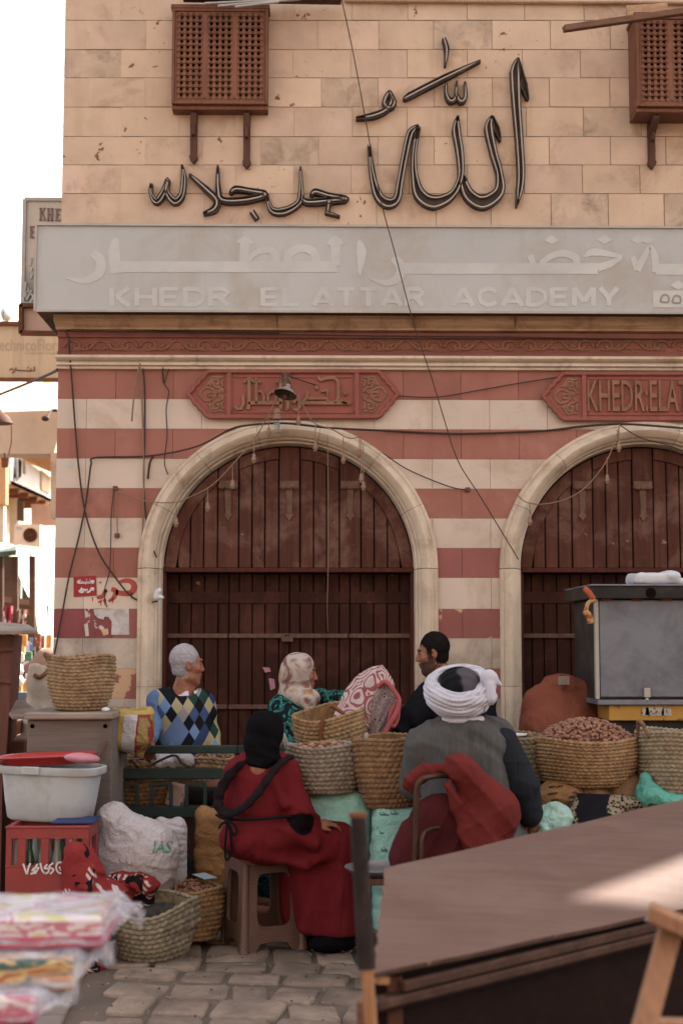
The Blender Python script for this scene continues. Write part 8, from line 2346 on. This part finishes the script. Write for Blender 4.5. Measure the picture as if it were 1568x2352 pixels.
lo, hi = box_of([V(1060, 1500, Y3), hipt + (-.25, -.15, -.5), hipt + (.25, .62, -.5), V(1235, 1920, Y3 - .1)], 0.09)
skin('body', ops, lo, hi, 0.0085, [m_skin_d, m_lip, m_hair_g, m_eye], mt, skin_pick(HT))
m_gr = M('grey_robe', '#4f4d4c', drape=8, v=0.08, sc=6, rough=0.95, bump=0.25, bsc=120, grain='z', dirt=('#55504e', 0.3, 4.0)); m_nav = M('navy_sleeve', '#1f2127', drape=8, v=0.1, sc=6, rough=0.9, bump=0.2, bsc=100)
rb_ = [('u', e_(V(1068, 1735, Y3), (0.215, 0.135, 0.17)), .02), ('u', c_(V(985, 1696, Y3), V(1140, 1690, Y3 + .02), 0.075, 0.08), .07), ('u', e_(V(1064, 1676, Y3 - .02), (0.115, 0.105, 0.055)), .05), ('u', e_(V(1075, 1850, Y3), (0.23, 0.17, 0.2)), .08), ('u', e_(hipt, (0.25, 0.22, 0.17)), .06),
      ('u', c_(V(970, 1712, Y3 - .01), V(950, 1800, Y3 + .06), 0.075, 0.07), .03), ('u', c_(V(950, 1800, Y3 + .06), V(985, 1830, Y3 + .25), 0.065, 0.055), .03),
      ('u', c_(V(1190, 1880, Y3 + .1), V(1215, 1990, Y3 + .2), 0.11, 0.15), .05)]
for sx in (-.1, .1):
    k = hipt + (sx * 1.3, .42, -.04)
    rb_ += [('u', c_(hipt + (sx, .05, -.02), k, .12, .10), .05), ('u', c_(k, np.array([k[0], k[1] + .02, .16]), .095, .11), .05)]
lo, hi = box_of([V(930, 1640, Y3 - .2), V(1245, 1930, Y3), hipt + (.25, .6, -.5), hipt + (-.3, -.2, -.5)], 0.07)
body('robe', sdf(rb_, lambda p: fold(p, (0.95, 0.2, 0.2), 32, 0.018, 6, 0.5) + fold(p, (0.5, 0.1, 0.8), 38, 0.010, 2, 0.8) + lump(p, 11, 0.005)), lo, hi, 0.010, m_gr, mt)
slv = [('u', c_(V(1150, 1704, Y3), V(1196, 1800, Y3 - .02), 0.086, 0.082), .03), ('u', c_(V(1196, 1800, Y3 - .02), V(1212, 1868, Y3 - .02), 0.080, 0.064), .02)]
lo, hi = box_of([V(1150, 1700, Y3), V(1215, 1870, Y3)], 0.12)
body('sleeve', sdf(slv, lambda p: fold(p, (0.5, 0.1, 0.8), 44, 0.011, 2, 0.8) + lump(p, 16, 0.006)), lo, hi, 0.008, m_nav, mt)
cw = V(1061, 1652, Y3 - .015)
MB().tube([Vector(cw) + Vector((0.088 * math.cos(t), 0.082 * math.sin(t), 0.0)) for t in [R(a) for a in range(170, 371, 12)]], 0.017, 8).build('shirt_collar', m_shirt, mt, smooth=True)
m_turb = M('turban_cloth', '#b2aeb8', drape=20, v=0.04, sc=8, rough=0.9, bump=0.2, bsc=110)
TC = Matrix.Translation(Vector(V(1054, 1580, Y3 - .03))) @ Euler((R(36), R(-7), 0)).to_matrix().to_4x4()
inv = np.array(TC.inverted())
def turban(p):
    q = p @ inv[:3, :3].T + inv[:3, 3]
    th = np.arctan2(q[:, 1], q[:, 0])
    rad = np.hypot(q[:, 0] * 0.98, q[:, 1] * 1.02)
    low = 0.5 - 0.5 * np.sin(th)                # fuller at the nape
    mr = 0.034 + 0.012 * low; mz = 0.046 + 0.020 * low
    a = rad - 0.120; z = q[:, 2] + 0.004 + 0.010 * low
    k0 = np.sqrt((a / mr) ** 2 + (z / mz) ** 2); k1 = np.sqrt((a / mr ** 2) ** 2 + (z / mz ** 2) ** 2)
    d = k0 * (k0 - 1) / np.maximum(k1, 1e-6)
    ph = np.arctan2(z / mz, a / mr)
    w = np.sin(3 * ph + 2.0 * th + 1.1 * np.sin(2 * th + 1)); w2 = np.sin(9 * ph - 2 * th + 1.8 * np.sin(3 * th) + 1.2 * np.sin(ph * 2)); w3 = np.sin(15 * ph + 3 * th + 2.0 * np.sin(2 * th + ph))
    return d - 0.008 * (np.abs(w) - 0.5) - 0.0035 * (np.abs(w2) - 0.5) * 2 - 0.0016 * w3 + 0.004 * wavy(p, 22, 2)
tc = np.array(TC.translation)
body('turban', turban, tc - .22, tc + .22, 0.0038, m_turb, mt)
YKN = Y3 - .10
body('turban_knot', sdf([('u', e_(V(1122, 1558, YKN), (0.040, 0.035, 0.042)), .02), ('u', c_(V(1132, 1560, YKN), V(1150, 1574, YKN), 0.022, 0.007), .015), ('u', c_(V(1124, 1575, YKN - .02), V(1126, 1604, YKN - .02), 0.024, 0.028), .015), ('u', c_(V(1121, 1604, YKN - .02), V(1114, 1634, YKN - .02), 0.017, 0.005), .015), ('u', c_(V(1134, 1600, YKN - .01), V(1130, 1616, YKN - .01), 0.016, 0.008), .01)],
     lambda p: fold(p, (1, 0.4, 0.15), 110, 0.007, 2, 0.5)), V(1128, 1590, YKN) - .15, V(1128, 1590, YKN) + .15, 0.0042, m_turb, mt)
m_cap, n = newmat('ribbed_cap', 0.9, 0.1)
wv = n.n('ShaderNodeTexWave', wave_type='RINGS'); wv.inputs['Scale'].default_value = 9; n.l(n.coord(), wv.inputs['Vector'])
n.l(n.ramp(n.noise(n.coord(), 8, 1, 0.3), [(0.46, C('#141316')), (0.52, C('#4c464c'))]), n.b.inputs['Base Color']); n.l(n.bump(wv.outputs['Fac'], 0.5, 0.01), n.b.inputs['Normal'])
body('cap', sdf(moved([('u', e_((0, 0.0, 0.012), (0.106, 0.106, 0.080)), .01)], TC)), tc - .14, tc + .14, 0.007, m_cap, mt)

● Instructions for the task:
Leave every image out, and retype the material exactly.

● Written response:
The Blender Python script for this scene continues. Write part 8, from line 2346 on. This part finishes the script. Write for Blender 4.5. Measure the picture as if it were 1568x2352 pixels.
lo, hi = box_of([V(1060, 1500, Y3), hipt + (-.25, -.15, -.5), hipt + (.25, .62, -.5), V(1235, 1920, Y3 - .1)], 0.09)
skin('body', ops, lo, hi, 0.0085, [m_skin_d, m_lip, m_hair_g, m_eye], mt, skin_pick(HT))
m_gr = M('grey_robe', '#4f4d4c', drape=8, v=0.08, sc=6, rough=0.95, bump=0.25, bsc=120, grain='z', dirt=('#55504e', 0.3, 4.0)); m_nav = M('navy_sleeve', '#1f2127', drape=8, v=0.1, sc=6, rough=0.9, bump=0.2, bsc=100)
rb_ = [('u', e_(V(1068, 1735, Y3), (0.215, 0.135, 0.17)), .02), ('u', c_(V(985, 1696, Y3), V(1140, 1690, Y3 + .02), 0.075, 0.08), .07), ('u', e_(V(1064, 1676, Y3 - .02), (0.115, 0.105, 0.055)), .05), ('u', e_(V(1075, 1850, Y3), (0.23, 0.17, 0.2)), .08), ('u', e_(hipt, (0.25, 0.22, 0.17)), .06),
      ('u', c_(V(970, 1712, Y3 - .01), V(950, 1800, Y3 + .06), 0.075, 0.07), .03), ('u', c_(V(950, 1800, Y3 + .06), V(985, 1830, Y3 + .25), 0.065, 0.055), .03),
      ('u', c_(V(1190, 1880, Y3 + .1), V(1215, 1990, Y3 + .2), 0.11, 0.15), .05)]
for sx in (-.1, .1):
    k = hipt + (sx * 1.3, .42, -.04)
    rb_ += [('u', c_(hipt + (sx, .05, -.02), k, .12, .10), .05), ('u', c_(k, np.array([k[0], k[1] + .02, .16]), .095, .11), .05)]
lo, hi = box_of([V(930, 1640, Y3 - .2), V(1245, 1930, Y3), hipt + (.25, .6, -.5), hipt + (-.3, -.2, -.5)], 0.07)
body('robe', sdf(rb_, lambda p: fold(p, (0.95, 0.2, 0.2), 32, 0.018, 6, 0.5) + fold(p, (0.5, 0.1, 0.8), 38, 0.010, 2, 0.8) + lump(p, 11, 0.005)), lo, hi, 0.010, m_gr, mt)
slv = [('u', c_(V(1150, 1704, Y3), V(1196, 1800, Y3 - .02), 0.086, 0.082), .03), ('u', c_(V(1196, 1800, Y3 - .02), V(1212, 1868, Y3 - .02), 0.080, 0.064), .02)]
lo, hi = box_of([V(1150, 1700, Y3), V(1215, 1870, Y3)], 0.12)
body('sleeve', sdf(slv, lambda p: fold(p, (0.5, 0.1, 0.8), 44, 0.011, 2, 0.8) + lump(p, 16, 0.006)), lo, hi, 0.008, m_nav, mt)
cw = V(1061, 1652, Y3 - .015)
MB().tube([Vector(cw) + Vector((0.088 * math.cos(t), 0.082 * math.sin(t), 0.0)) for t in [R(a) for a in range(170, 371, 12)]], 0.017, 8).build('shirt_collar', m_shirt, mt, smooth=True)
m_turb = M('turban_cloth', '#b2aeb8', drape=20, v=0.04, sc=8, rough=0.9, bump=0.2, bsc=110)
TC = Matrix.Translation(Vector(V(1054, 1580, Y3 - .03))) @ Euler((R(36), R(-7), 0)).to_matrix().to_4x4()
inv = np.array(TC.inverted())
def turban(p):
    q = p @ inv[:3, :3].T + inv[:3, 3]
    th = np.arctan2(q[:, 1], q[:, 0])
    rad = np.hypot(q[:, 0] * 0.98, q[:, 1] * 1.02)
    low = 0.5 - 0.5 * np.sin(th)                # fuller at the nape
    mr = 0.034 + 0.012 * low; mz = 0.046 + 0.020 * low
    a = rad - 0.120; z = q[:, 2] + 0.004 + 0.010 * low
    k0 = np.sqrt((a / mr) ** 2 + (z / mz) ** 2); k1 = np.sqrt((a / mr ** 2) ** 2 + (z / mz ** 2) ** 2)
    d = k0 * (k0 - 1) / np.maximum(k1, 1e-6)
    ph = np.arctan2(z / mz, a / mr)
    w = np.sin(3 * ph + 2.0 * th + 1.1 * np.sin(2 * th + 1)); w2 = np.sin(9 * ph - 2 * th + 1.8 * np.sin(3 * th) + 1.2 * np.sin(ph * 2)); w3 = np.sin(15 * ph + 3 * th + 2.0 * np.sin(2 * th + ph))
    return d - 0.008 * (np.abs(w) - 0.5) - 0.0035 * (np.abs(w2) - 0.5) * 2 - 0.0016 * w3 + 0.004 * wavy(p, 22, 2)
tc = np.array(TC.translation)
body('turban', turban, tc - .22, tc + .22, 0.0038, m_turb, mt)
YKN = Y3 - .10
body('turban_knot', sdf([('u', e_(V(1122, 1558, YKN), (0.040, 0.035, 0.042)), .02), ('u', c_(V(1132, 1560, YKN), V(1150, 1574, YKN), 0.022, 0.007), .015), ('u', c_(V(1124, 1575, YKN - .02), V(1126, 1604, YKN - .02), 0.024, 0.028), .015), ('u', c_(V(1121, 1604, YKN - .02), V(1114, 1634, YKN - .02), 0.017, 0.005), .015), ('u', c_(V(1134, 1600, YKN - .01), V(1130, 1616, YKN - .01), 0.016, 0.008), .01)],
     lambda p: fold(p, (1, 0.4, 0.15), 110, 0.007, 2, 0.5)), V(1128, 1590, YKN) - .15, V(1128, 1590, YKN) + .15, 0.0042, m_turb, mt)
m_cap, n = newmat('ribbed_cap', 0.9, 0.1)
wv = n.n('ShaderNodeTexWave', wave_type='RINGS'); wv.inputs['Scale'].default_value = 9; n.l(n.coord(), wv.inputs['Vector'])
n.l(n.ramp(n.noise(n.coord(), 8, 1, 0.3), [(0.46, C('#141316')), (0.52, C('#4c464c'))]), n.b.inputs['Base Color']); n.l(n.bump(wv.outputs['Fac'], 0.5, 0.01), n.b.inputs['Normal'])
body('cap', sdf(moved([('u', e_((0, 0.0, 0.012), (0.106, 0.106, 0.080)), .01)], TC)), tc - .14, tc + .14, 0.007, m_cap, mt)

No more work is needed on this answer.